Abstract

Now available for the first time in paperback, Jon Stratton's The Desirable Body lays a solid foundation for cultural and gender studies of the body by explicating the links, both historical and philosophical, between commodity culture and cultural fetishism. Proceeding from the theories of Marx, Freud, and Lacan, Stratton delineates the structures of consumerism and desire that, since around 1850, have brought about the fetishization and spectacularization of the female (and more recently the male) body. Stratton ties spectacularization to the primacy of the visual, as evinced in grand expositions, photography, the cinema, and clandestine surveillance techniques. He examines the lolita complex-male desire for unsexed yet seductive adolescent females-in conjunction with a discussion of a historical tendency to attribute incestuous behavior to working-class (but not middle-class) fathers.
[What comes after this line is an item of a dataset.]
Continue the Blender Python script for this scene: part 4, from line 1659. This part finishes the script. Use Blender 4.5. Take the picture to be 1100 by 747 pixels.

He explores an enduring fascination with man-made women (both mchaniques and mannequins) in literature (Villiers de l'Isle-Adam's Tomorrow's Eve, E. T. A. Hoffmann's The Sandman) and film (The Stepford Wives, Mannequin). He also explores female patterns of consumption (from shop till you drop to anorexia) and, concomitant with a more public homosexuality, the fetishization of the male body (e.g., Arnold Schwarzenegger and ads for Calvin Klein underwear). By focusing on the way bourgeois capitalism works to structure those who live within it, Stratton helps explain why destructive patterns of consumption and desire persist in our purportedly enlightened age.